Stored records

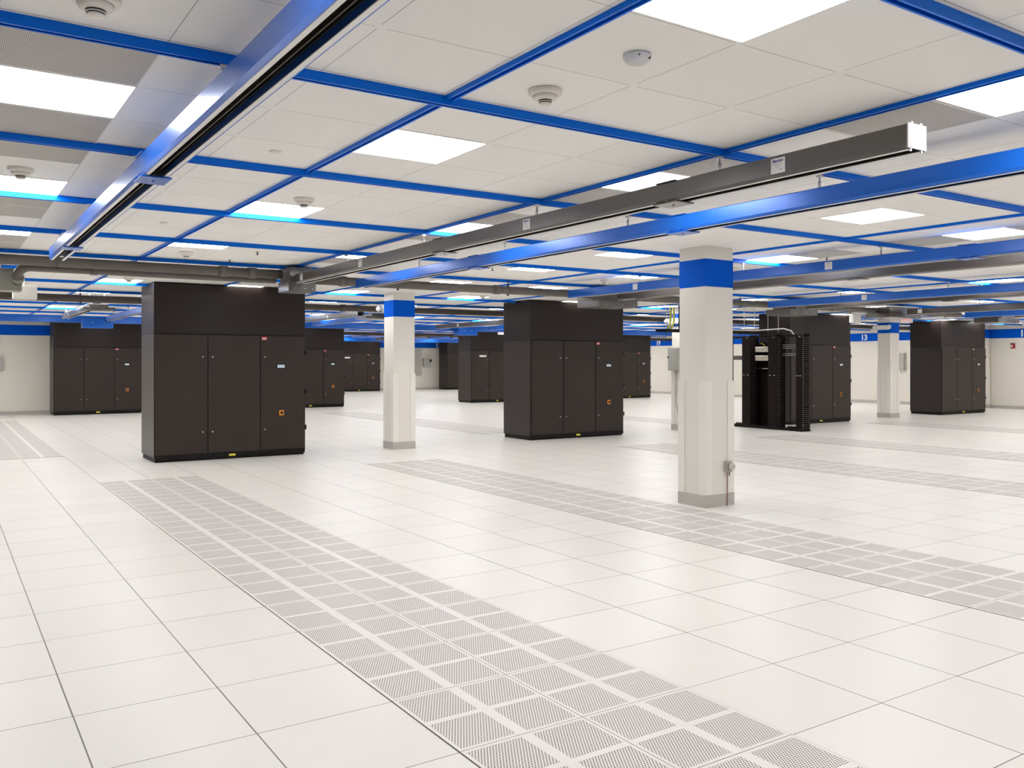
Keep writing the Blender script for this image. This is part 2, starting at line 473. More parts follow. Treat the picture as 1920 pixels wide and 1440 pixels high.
# ------------------------------------------------------------------ ceiling lights, grilles
def tile_xy(i, j): return CX+T*(i+.5), CY+T*(j+.5)
def inroom(i, j):
    x, y = tile_xy(i, j)
    return X0+.4 < x < X1-.4 and Y0+.4 < y < (Y1-.4 if x > JX+.4 else JY-.4)
lt = thing('ceiling_light', 'square recessed ceiling light glowing white, cut by the top edge of the photo', 'light')
a = 0.292
bm = bmesh.new()
for q in ((-a-.008, -a, -a-.008, a+.008), (a, a+.008, -a-.008, a+.008), (-a, a, -a-.008, -a), (-a, a, a, a+.008)):
    box(bm, *q, -.004, 0)
mesh('frame', bm, M['white'], lt)
boxes('diffuser', M['light'], [(-a, a, -a, a, -.003, -.0005)], lt)
light_cols = [-13, -10, -6, -3, 0, 3, 7, 10, 14, 18, 21, 25, 28, 32, 36, 39, 42]
spec = {(0, -3): None,
        (-3, 1): 'square recessed ceiling light glowing white at far left, between two grey grilles',
        (0, 1): 'square recessed ceiling light glowing white, just right of the nearest blue busway',
        (3, -3): 'square recessed ceiling light glowing white at right edge, beside a grey ceiling grille',
        (0, 5): 'square recessed ceiling light glowing white beside a round smoke detector, second one away'}
used = False
for i, r in [(i, r) for i in light_cols for r in range(-2, 16)]:  # first row is out of view, added for more light off the floor
        j = 1+4*r
        if i == 7 and j == 5: j = 6
        if i == 7 and j == 17: i = 6
        if i in (-13, -10) and j < 13 or i == -6 and j < 5 or (i, j) == (32, 17): continue
        if not inroom(i, j): continue
        x, y = tile_xy(i, j)
        if (i, j) == (0, -3):
            lt.location = (x, y, HC); continue
        lab = spec.get((i, j))
        if lab: dup(lt, (x, y, HC), lab)
        else: dup(lt, (x, y, HC), 'square recessed ceiling light glowing white in the ceiling grid farther back', 'recessed ceiling lights farther back')
gl = thing('return_grille', 'grey perforated ceiling grille beside the glowing light at top left corner', 'grille', (*tile_xy(-3, 0), HC), 0)
boxes('perforated_face', M['grille'], [(-a, a, -a, a, -.003, -.0005)], gl)
bm = bmesh.new()
for q in ((-a-.008, -a, -a-.008, a+.008), (a, a+.008, -a-.008, a+.008), (-a, a, -a-.008, -a), (-a, a, a, a+.008)):
    box(bm, *q, -.004, 0)
mesh('frame', bm, M['white'], gl)
GR = {(-3, 2): 'grey perforated ceiling grille below the top left light, above a blue strut',
      (-3, 3): 'grey perforated ceiling grille above the left smoke detector',
      (3, -2): 'grey perforated ceiling grille above the silver end of the grey busway'}
for i, js in ((-3, (2, 3, 6, 7, 10, 11, 14)), (3, (-2, 0, 2, 4, 6, 10, 12)), (10, (0, 2, 4, 7)), (14, (2, 6, 10))):
    for j in js:
        x, y = tile_xy(i, j)
        if (i, j) in GR: dup(gl, (x, y, HC), GR[(i, j)])
        else: dup(gl, (x, y, HC), 'grey perforated ceiling grille next to a light farther back', 'ceiling grilles farther back')

# ------------------------------------------------------------------ detectors and sprinklers
def detector(x, y, label, s=1.0, m='pink', group=None):
    s *= .86
    t = thing('smoke_detector', label, 'smoke detector', (x, y, HC), 0, group)
    bm = bmesh.new(); lathe(bm, [(.02, 0), (.088*s, 0), (.090*s, -.008), (.086*s, -.020), (.076*s, -.026), (.02, -.027)])
    mesh('base', bm, M[m], t)
    bm = bmesh.new(); lathe(bm, [(.02, -.026), (.066*s, -.026), (.060*s, -.040), (.043*s, -.047), (.02, -.047)])
    mesh('body', bm, M[m], t)
    bm = bmesh.new(); lathe(bm, [(.02, -.045), (.036*s, -.046), (.036*s, -.052), (.02, -.052)]); lathe(bm, [(.01, -.055), (.032*s, -.0555), (.032*s, -.060), (.01, -.060)])
    mesh('vent_slots', bm, M['dark'], t)
    bm = bmesh.new(); lathe(bm, [(.01, -.052), (.037*s, -.0525), (.036*s, -.0553), (.01, -.0553)]); lathe(bm, [(.01, -.060), (.033*s, -.060), (.028*s, -.066), (.008, -.068)])
    mesh('cap', bm, M[m], t)
    return t
detector(-1.265, -0.98, 'large round cream smoke detector at top left corner of the ceiling', 1.04)
detector(0.575, -0.99, 'round cream smoke detector above the long blue strut, near the small grey one')
detector(-1.27, 2.12, 'round cream smoke detector at left edge, above the second left light')
detector(0.58, 2.12, 'round cream smoke detector touching the glowing light it hangs beside')
for x, y in ((0.6, 5.9), (-1.27, 9.4), (0.6, 9.4), (6.6, 5.9), (6.6, 9.4), (12.6, 5.9), (12.6, 13.2), (6.6, 13.2), (19.0, 13.2), (12.6, 20.5), (-1.2, 16.8), (17.5, 5.9)):
    detector(x, y, 'small round smoke detector far back on the ceiling', 1.0, 'pink', 'smoke detectors farther back')
t = thing('sensor', 'small grey dome sensor on the ceiling, right of the round smoke detector', 'sensor', (0.615, -1.56, HC))
bm = bmesh.new(); lathe(bm, [(.02, 0), (.055, 0), (.056, -.012), (.048, -.026), (.034, -.036), (.015, -.040)])
mesh('dome', bm, mat('pale_grey_plastic', (0.62, 0.63, 0.62), 0.4), t)
bm = bmesh.new()
for q in range(3): box(bm, .012+q*.007, .016+q*.007, -.047, -.040, -.024, -.014)
box(bm, -.030, -.026, -.050, -.044, -.020, -.016)
mesh('slots', bm, M['dark'], t)
def plate(x, y, label, group=None):
    bm = bmesh.new(); lathe(bm, [(.01, 0), (.036, 0), (.036, -.004), (.02, -.006), (.005, -.006)])
    return tag(mesh('sprinkler_cover', bm, M['pink'], None, (x, y, HC)), label, 'sprinkler cover', group)
plate(-0.07, 0.80, 'small flat round sprinkler cover near the blue busway, closest')
plate(-0.05, 3.88, 'small flat round sprinkler cover near the blue busway, second one')
for x, y in ((3.6, 3.9), (3.6, 7.5), (7.2, 3.9), (7.2, 0.8), (10.9, 3.9), (10.9, .8)):
    plate(x, y, 'tiny flat round sprinkler cover farther back on the ceiling', 'sprinkler covers farther back')
def sprinkler(x, y, group='small pendant sprinklers'):
    t = thing('sprinkler', 'tiny dark pendant sprinkler head on the ceiling above the grey pipe', 'sprinkler', (x, y, HC), 0, group)
    bm = bmesh.new(); lathe(bm, [(.01, 0), (.028, 0), (.026, -.006), (.01, -.008)])
    mesh('escutcheon', bm, M['zinc'], t)
    bm = bmesh.new(); cyl(bm, (0, 0, -.008), (0, 0, -.035), .007, n=8); cyl(bm, (0, 0, -.035), (0, 0, -.038), .018, n=10)
    mesh('deflector', bm, M['dark'], t)
for x, y in ((1.24, 5.4), (1.2, 6.35), (4.3, 5.4), (6.9, 2.25)): sprinkler(x, y)

# ------------------------------------------------------------------ busways
BW, BH, ZT = 0.140, 0.116, 2.616
def name_label(parent, y, z, x, big=True):
    l = boxes('rating_label', M['paper'], [(x-.0012, x, y-.046, y+.046, z-.040, z+.040)], parent)
    if big:
        text_mesh('label_text', 'StarLine', .0215, M['ink'], l, (x-.0020, y, z+.025), (math.pi/2, 0, -math.pi/2), .0003, .0006)
        boxes('label_print', M['greyink'], [(x-.0018, x-.0012, y-.022+q*.004, y+.028-q*.006, z+.008-q*.008, z+.0095-q*.008) for q in range(3)]+[(x-.0018, x-.0012, y-.022, y-.014, z-.026, z-.017)], l)
    else:
        boxes('label_print', M['greyink'], [(x-.0018, x-.0012, y-.025, y+.025, z+.018, z+.026), (x-.0018, x-.0012, y-.02, y+.01, z-.002, z+.002)], l)
    return l

def busway(x, ya, yb, colour, label, joints=(), labels=(), cap=False, rods=None, big=False):
    """track busway centred on x from ya (near) to yb (far)"""
    t = thing('track_busway', label, 'busway', (x, ya, ZT), 0)
    L = yb-ya; m = M['bluebus'] if colour == 'b' else M['greybus']
    hw = BW/2; th = .004
    prof = [(-hw+.006, 0), (hw-.006, 0), (hw, -.006), (hw, -BH+.018), (hw-.008, -BH), (hw-.014, -BH), (hw-.014, -BH+.012), (hw-.020, -.012), (-hw+.020, -.012), (-hw+.014, -BH+.012), (-hw+.014, -BH), (-hw+.008, -BH), (-hw, -BH+.018), (-hw, -.006)]
    bm = bmesh.new(); prism(bm, prof, 'y', 0, L); mesh('housing', bm, m, t)
    boxes('contact_lip', M['alu'], [(-hw+.014, -hw+.034, 0.002, L-.002, -BH-.001, -BH+.003), (hw-.034, hw-.014, 0.002, L-.002, -BH-.001, -BH+.003)], t)
    boxes('insulator', M['slot'], [(-hw+.021, -hw+.034, .003, L-.003, -BH+.010, -.050), (-hw+.021, hw-.022, .003, L-.003, -.050, -.014), (hw-.030, hw-.022, .003, L-.003, -.075, -.050)], t)
    for q in (-.018, .012): boxes('conductor', M['rail'], [(q-.003, q+.003, .004, L-.004, -.090, -.051)], t)
    if cap:
        bm = bmesh.new(); box(bm, -hw-.004, hw+.004, -.006, 0, -BH+.004, .004, .0015)
        box(bm, -.050, -.030, -.006, -.001, .004, .012, .001); box(bm, .022, .042, -.006, -.001, .004, .012, .001)
        mesh('end_cap', bm, M['cap'], t)
        boxes('end_lug', M['alu'], [(-.050, -.040, -.004, .004, -BH-.008, -BH+.004)], t)
        boxes('end_lug', M['alu'], [(.034, .044, -.004, .004, -BH-.008, -BH+.004)], t)
    for j in joints:
        bm = bmesh.new()
        box(bm, -hw-.006, hw+.006, j-.10-ya, j+.10-ya, -BH-.012, -BH-.003, .002)
        cyl(bm, (0, j-ya, -BH-.012), (0, j-ya, -BH-.018), .006, n=8)
        for q in (-.07, -.055, -.04, .02, .035, .05, .065): box(bm, -hw-.010, -hw-.002, j+q-ya, j+q+.006-ya, -BH+.0, -BH+.006)
        mesh('joint_plate', bm, m, t)
        boxes('joint_cover', m, [(-hw-.006, hw+.006, j-.085-ya, j+.085-ya, .0005, .006)], t, .001)
    rods = strut_y if rods is None else rods
    for y in rods:
        if ya+.1 < y < yb-.05:
            bm = bmesh.new()
            cyl(bm, (0, y-ya, .003), (0, y-ya, HC-HB-ZT), .005, n=8)
            cyl(bm, (0, y-ya, .003), (0, y-ya, .055), .0095, n=8)
            box(bm, -.018, .018, y-ya-.014, y-ya+.014, .078, .094, .002)
            mesh('hanger_rod', bm, M['zinc'], t)
    for j in labels: name_label(t, j-ya, -BH*.48, -hw, big)
    return t
YE = 6.28
busway(-.755, -4.2, 5.15, 'b', 'blue overhead busway with open black slot running away at left, closest', joints=(0.72, 4.05))
busway(2.045, -1.86, YE, 'g', 'grey overhead busway ending in a bare silver cap, front middle', joints=(-.28, 2.6), labels=(-1.13, 1.21, 4.29, 6.05), cap=True, big=True)
busway(2.94, -4.2, YE+.22, 'b', 'blue overhead busway with bright reflections beside the grey one in the middle', joints=(.55, 3.5))
busway(6.33, -4.2, YE+.1, 'b', 'blue overhead busway crossing behind the nearest column, with white labels', joints=(0.25,), labels=(4.85, 1.75))
busway(7.27, -4.2, YE+.05, 'g', 'grey overhead busway just below the blue one behind the nearest column', joints=(2.1, 5.8))
busway(10.72, -4.2, YE, 'b', 'blue overhead busway, third pair, starting above the black racks', joints=(1.3,), labels=(4.35,))
busway(11.62, -4.2, YE-.1, 'g', 'grey overhead busway under the third pair blue one', joints=(3.5,))
busway(14.95, -4.2, YE, 'g', 'grey overhead busway with white labels right of the exit sign', labels=(6.0, 3.2))
busway(17.1, -4.2, YE, 'b', 'short looking bright blue busway above the far right cooling unit', joints=())
busway(18.0, -4.2, YE-.6, 'g', 'dark grey busway below the short bright blue one at far right', labels=(5.3,))
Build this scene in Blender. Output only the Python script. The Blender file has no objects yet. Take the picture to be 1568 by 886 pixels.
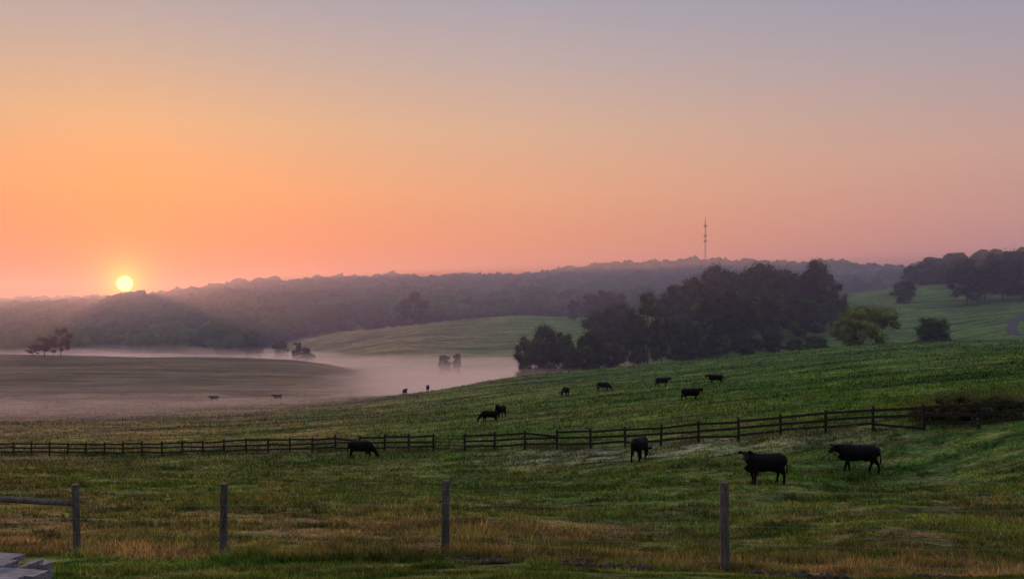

Task to complete ▸
Filter out all lines lacking the word "pixels" and copy the rest.

Reply to the task ▸
Keep writing the Blender script for this image. This is part 2, starting at line 473. More parts follow. Treat the picture as 1920 pixels wide and 1440 pixels high.
Build this scene in Blender. Output only the Python script. The Blender file has no objects yet. Take the picture to be 1568 by 886 pixels.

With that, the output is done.